This will complete the transition of the college’s primary network core to new, fully supported technology. A big part of this transition was accomplished over spring break, and we are finally down to the last (but most visible) network moves. This final step will move the 10 gigabit connections that the traffic to our NetApp storage infrastructure relies on and will therefore disrupt all of our core services that rely on that storage. The old core had a major disruptive failure on the first day of classes in Fall 2021, and it is out of support (meaning that it would be difficult or impossible to repair if it broke). To address those issues, we have been working on migrating to this new infrastructure for over a year and are doing this now before summer research begins. 

Additional technical details: 

The first step of this maintenance will be powering down all virtual machines on our VMWare virtualization environment.  This is a precautionary measure because our VMWare environment relies on NFS to the NetApp, a service that will be interrupted during the very brief change over of the physical network connections.  Nearly every technology on campus will be unavailable during this window.

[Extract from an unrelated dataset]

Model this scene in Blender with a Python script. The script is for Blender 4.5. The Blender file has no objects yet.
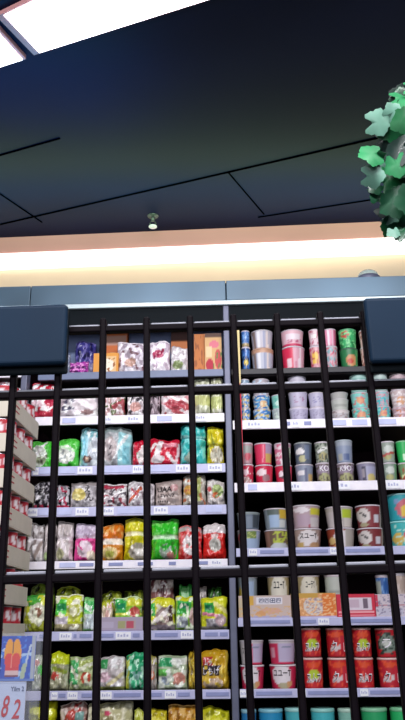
import bpy, bmesh, random
from math import *
from mathutils import Vector, Matrix, noise

C = bpy.context.scene.collection
RNG = random.Random(7)
# ------------------------------------------------------------------ camera
FPX, PITCH, ROLL, CAMZ = 740.0, radians(20.05), radians(0.7), 1.15
cp, sp, cr, sr = cos(PITCH), sin(PITCH), cos(ROLL), sin(ROLL)
FW = Vector((0, cp, sp)); U0 = Vector((0, -sp, cp)); R0 = Vector((1, 0, 0))
RT = cr*R0 - sr*U0; UP = sr*R0 + cr*U0
CAM = Vector((0, 0, CAMZ))
cd = bpy.data.cameras.new('camera'); co = bpy.data.objects.new('camera', cd); C.objects.link(co)
cd.sensor_fit = 'VERTICAL'; cd.sensor_height = 36; cd.lens = FPX/720*36; cd.clip_start = .05
m = Matrix((RT, UP, -FW)).transposed().to_4x4(); m.translation = CAM; co.matrix_world = m
bpy.context.scene.camera = co

def ray(x, y): return RT*((x-202.5)/FPX) + UP*((360-y)/FPX) + FW
def hit(x, y, p0, n):
    d = ray(x, y); return CAM + d*((p0-CAM).dot(n)/d.dot(n))
YAW = radians(2.0)
L = Vector((cos(YAW), -sin(YAW), 0)); N = Vector((sin(YAW), cos(YAW), 0)); O = Vector((0, 2.6, 0))
def S(u, d, z): return O + L*u + N*d + Vector((0, 0, z))
def sh(x, y, d=0.0):
    "pixel -> (u, z) on the plane d behind the shelf front"
    p = hit(x, y, O + N*d, N); return (p-O).dot(L), p.z

# ------------------------------------------------------------------ helpers
def lin(c):
    if isinstance(c, str):
        c = c.lstrip('#'); c = tuple(int(c[i:i+2], 16) for i in (0, 2, 4))
    out = []
    for v in c:
        v /= 255.0
        out.append(v/12.92 if v <= .04045 else ((v+.055)/1.055)**2.4)
    return tuple(out)
def link(name, me, mat=None, parent=None):
    o = bpy.data.objects.new(name, me); C.objects.link(o)
    if mat is not None:
        for q in (mat if isinstance(mat, (list, tuple)) else [mat]): me.materials.append(q)
    if parent: o.parent = parent
    return o
def thing(name, label, cat, loc=(0, 0, 0), rotz=0.0, group=None):
    o = bpy.data.objects.new(name, None); C.objects.link(o); o.location = loc; o.rotation_euler = (0, 0, rotz)
    o.empty_display_size = .02
    o['label'] = label; o['category'] = cat
    if group: o['group'] = group
    return o
def tag(o, label, cat, group=None):
    o['label'] = label; o['category'] = cat
    if group: o['group'] = group
    return o
def struct(o): o['kind'] = 'structure'; return o
def mesh_of(bm, smooth=False):
    bmesh.ops.recalc_face_normals(bm, faces=bm.faces[:])
    me = bpy.data.meshes.new('m'); bm.to_mesh(me); bm.free()
    if smooth:
        for p in me.polygons: p.use_smooth = True
    return me
def add_box(bm, x0, x1, y0, y1, z0, z1, bev=0.0, seg=2, mi=0):
    vs = [bm.verts.new((x, y, z)) for x in (x0, x1) for y in (y0, y1) for z in (z0, z1)]
    fs = [bm.faces.new([vs[i] for i in f]) for f in ((0,1,3,2),(4,6,7,5),(0,4,5,1),(2,3,7,6),(0,2,6,4),(1,5,7,3))]
    for f in fs: f.material_index = mi
    bmesh.ops.recalc_face_normals(bm, faces=fs)
    if bev:
        es = list({e for f in fs for e in f.edges})
        r = bmesh.ops.bevel(bm, geom=es, offset=bev, segments=seg, affect='EDGES', profile=.5)
        for f in r['faces']: f.material_index = mi
def box(name, x0, x1, y0, y1, z0, z1, mat, parent=None, bev=0.0, seg=2):
    bm = bmesh.new(); add_box(bm, x0, x1, y0, y1, z0, z1, bev, seg); return link(name, mesh_of(bm), mat, parent)
def lathe_bm(prof, n=28, cx=0, cy=0):
    bm = bmesh.new(); rings = []
    for r, z in prof:
        if r < 1e-6: rings.append([bm.verts.new((cx, cy, z))])
        else: rings.append([bm.verts.new((cx+r*cos(2*pi*i/n), cy+r*sin(2*pi*i/n), z)) for i in range(n)])
    for a, b in zip(rings, rings[1:]):
        for i in range(n):
            j = (i+1) % n
            q = ([a[0]] if len(a) == 1 else [a[i], a[j]]) + ([b[0]] if len(b) == 1 else [b[j], b[i]])
            if len(q) >= 3: bm.faces.new(q)
    return bm
def tube(bm, pts, r, n=8):
    pts = [Vector(p) for p in pts]; rings = []
    for i, p in enumerate(pts):
        t = (pts[min(i+1, len(pts)-1)] - pts[max(i-1, 0)]).normalized()
        a = t.cross(Vector((0, 0, 1)));
        if a.length < .1: a = t.cross(Vector((1, 0, 0)))
        a.normalize(); b = t.cross(a)
        rr = r[i] if isinstance(r, (list, tuple)) else r
        rings.append([bm.verts.new(p + (a*cos(2*pi*k/n) + b*sin(2*pi*k/n))*rr) for k in range(n)])
    for a, b in zip(rings, rings[1:]):
        for k in range(n): bm.faces.new((a[k], a[(k+1) % n], b[(k+1) % n], b[k]))
    bm.faces.new(rings[0]); bm.faces.new(rings[-1])

# ------------------------------------------------------------------ materials
def mat(name, col, rough=.5, metal=0.0, var=.06, scale=30, bump=0.0, coat=0.0, emis=None, es=0.0, alpha=1.0, trans=0.0, spec=.5):
    m = bpy.data.materials.new(name); m.use_nodes = True; nt = m.node_tree; b = nt.nodes['Principled BSDF']
    c = lin(col); b.inputs['Roughness'].default_value = rough; b.inputs['Metallic'].default_value = metal
    tc = nt.nodes.new('ShaderNodeTexCoord'); nz = nt.nodes.new('ShaderNodeTexNoise'); nz.inputs['Scale'].default_value = scale
    nt.links.new(tc.outputs['Object'], nz.inputs['Vector'])
    rp = nt.nodes.new('ShaderNodeValToRGB')
    rp.color_ramp.elements[0].position = .3; rp.color_ramp.elements[1].position = .7
    rp.color_ramp.elements[0].color = tuple(v*(1-var) for v in c)+(1,); rp.color_ramp.elements[1].color = tuple(min(1, v*(1+var)) for v in c)+(1,)
    nt.links.new(nz.outputs['Fac'], rp.inputs['Fac']); nt.links.new(rp.outputs['Color'], b.inputs['Base Color'])
    if bump:
        bp = nt.nodes.new('ShaderNodeBump'); bp.inputs['Strength'].default_value = bump; bp.inputs['Distance'].default_value = .004
        nt.links.new(nz.outputs['Fac'], bp.inputs['Height']); nt.links.new(bp.outputs['Normal'], b.inputs['Normal'])
    b.inputs['Coat Weight'].default_value = coat; b.inputs['Specular IOR Level'].default_value = spec
    if emis: b.inputs['Emission Color'].default_value = lin(emis)+(1,); b.inputs['Emission Strength'].default_value = es
    b.inputs['Alpha'].default_value = alpha; b.inputs['Transmission Weight'].default_value = trans
    return m
def print_mat(name, rough, coat, bump, spec=.5, sc=45):
    m = bpy.data.materials.new(name); m.use_nodes = True; nt = m.node_tree; b = nt.nodes['Principled BSDF']
    a = nt.nodes.new('ShaderNodeVertexColor'); a.layer_name = 'Col'
    nt.links.new(a.outputs['Color'], b.inputs['Base Color'])
    b.inputs['Roughness'].default_value = rough; b.inputs['Coat Weight'].default_value = coat; b.inputs['Coat Roughness'].default_value = .12
    b.inputs['Specular IOR Level'].default_value = spec
    if bump:
        tc = nt.nodes.new('ShaderNodeTexCoord'); nz = nt.nodes.new('ShaderNodeTexNoise'); nz.inputs['Scale'].default_value = sc
        nz.inputs['Detail'].default_value = 3; nz.inputs['Distortion'].default_value = 1.0
        nt.links.new(tc.outputs['Object'], nz.inputs['Vector'])
        bp = nt.nodes.new('ShaderNodeBump'); bp.inputs['Strength'].default_value = bump; bp.inputs['Distance'].default_value = .006
        nt.links.new(nz.outputs['Fac'], bp.inputs['Height']); nt.links.new(bp.outputs['Normal'], b.inputs['Normal'])
    return m
M = dict(
    film=print_mat('printed_film', .22, .7, .8), cup=print_mat('printed_paper_cup', .45, .1, 0),
    card=print_mat('printed_card', .6, 0, 0),
    lidw=mat('lid_white', 'd4ccd6', .4), seal=mat('film_seal', 'd8d4dc', .3, coat=.5, bump=.3),
    grid=mat('black_powder_coat', '0c060c', .6, var=.2, spec=.08), glint=mat('bar_highlight_grey', '8e909c', .4, .1),  # the pale grey is for highlights built along the grid bars
    pad=mat('navy_moulded_plastic', '14283c', .5, var=.1, scale=6, bump=.05, spec=.12),
    rail=mat('price_rail_plastic', 'c0c2e4', .35), railw=mat('price_rail_white', 'f6f2ff', .3), raild=mat('shelf_edge_steel', '6c7898', .45),
    railk=mat('dark_shelf_edge', '161420', .5), tag=mat('price_tag_paper', 'f4f6ff', .6), tagb=mat('tag_insert', '8e96c4', .6),
    tagw=mat('tag_pale', 'c6cdf2', .6), ink=mat('small_print', 'b8bcdc', .6),
    shelf=mat('dark_shelf_steel', '120a10', .6, spec=.2), back=mat('dark_back_panel', '1a0a12', .8, spec=.1), backb=mat('blue_grey_back_panel', '7484ac', .6),
    post=mat('grey_upright', '62667c', .45, .2), fascia=mat('steel_blue_fascia', '566e80', .35, .3, var=.35, scale=2.2), trim=mat('bright_fascia_trim', 'c8d8dc', .3, .3),
    dark=mat('dark_band', '071016', .6, spec=.1), ceil=mat('dark_ceiling', '081434', .55, var=.12, scale=2, spec=.12), joint=mat('ceiling_joint', '010102', .9, spec=0),
    wall=mat('cream_wall', 'e4d2b0', .7, var=.03, scale=3), pink=mat('dusty_pink_bulkhead', 'd49a90', .6, var=.05, scale=3),
    led=mat('led_strip', 'ffffff', .5, emis='fbf8f6', es=1.7), lamp=mat('light_panel', 'ffffff', .5, emis='fbf8ff', es=5.0),
    beam=mat('pinkish_light_divider', 'c08c8c', .5), floor=mat('floor_tile', '4a4846', .4, var=.1, scale=3),
    carton=mat('cream_carton_board', 'dcd4c4', .75, var=.05, scale=20), cartin=mat('carton_shadow_inside', '9d9484', .8),
    tin=mat('can_metal', 'a8a8b0', .3, .8), black=mat('black_ink', '15131a', .6), red=mat('red_ink', 'b8202c', .6), white=mat('white_ink', 'f2eef4', .6), pim=mat('sign_ink', '1e2c50', .6),
    lime=mat('lime_ink', 'b8d838', .6), navy=mat('navy_ink', '263a68', .6), sleeve=mat('clear_sleeve', 'dfe6f4', .15, alpha=.12, coat=.3),
    glass=mat('dome_plastic', 'b8d8d8', .12, alpha=.55, coat=.6), chrome=mat('sprinkler_metal', '56605c', .4, .5), stem=mat('brown_stem', '3a3020', .7),
)
LEAF = [mat('leaf_'+n, c, .45, var=.2, scale=25, coat=.15) for n, c in (('deep', '0d4a2e'), ('mid', '17683a'), ('bright', '2a8450'), ('pale', '6a9c88'), ('dark', '08261e'))]

# ------------------------------------------------------------------ printed designs
# ops: ('r',x0,y0,x1,y1,c) rectangle; ('e',cx,cy,rx,ry,c) ellipse; ('l',x0,y0,x1,y1,w,c) stroke; ('b',seed,scale,thr,c[,region]) mottling; x right, y up, 0..1
def paint(bg, ops):
    bg = lin(bg); ops = [tuple(o[:-1])+(lin(o[-1]),) if o[0] != 'b' else (o[0], o[1], o[2], o[3], lin(o[4]), o[5] if len(o) > 5 else (0, 0, 1, 1)) for o in ops]
    def f(s, t):
        c = bg
        for o in ops:
            k = o[0]
            if k == 'r':
                if o[1] <= s <= o[3] and o[2] <= t <= o[4]: c = o[5]
            elif k == 'e':
                if ((s-o[1])/o[3])**2 + ((t-o[2])/o[4])**2 <= 1: c = o[5]
            elif k == 'l':
                ax, ay, bx, by = o[1:5]; dx, dy = bx-ax, by-ay; q = ((s-ax)*dx+(t-ay)*dy)/(dx*dx+dy*dy+1e-9); q = max(0, min(1, q))
                if hypot(s-ax-q*dx, t-ay-q*dy) <= o[5]: c = o[6]
            else:
                x0, y0, x1, y1 = o[5]
                if x0 <= s <= x1 and y0 <= t <= y1 and noise.noise(Vector((s*o[2], t*o[2], o[1]*7.3))) > o[3]: c = o[4]
        return c
    return f
def colour(me, fn):
    ca = me.color_attributes.new('Col', 'FLOAT_COLOR', 'POINT')
    for i, v in enumerate(me.vertices): ca.data[i].color = (*fn(v.co), 1)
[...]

At 9AM we will begin to bring down running VMs in an orderly fashion.  This process should take no longer than 30 minutes.  Once the environment is shut down, the network connections will be moved.  This will take no longer than 1 minute.  We will then test to ensure connectivity and network paths are correct.  This should take no more than 5 minutes.  Once validated we will begin bringing up VMs in priority order (priority being critical infrastructure first followed by academic resources followed by secondary and tertiary systems).  Bringing the environment back online should take no longer than an hour.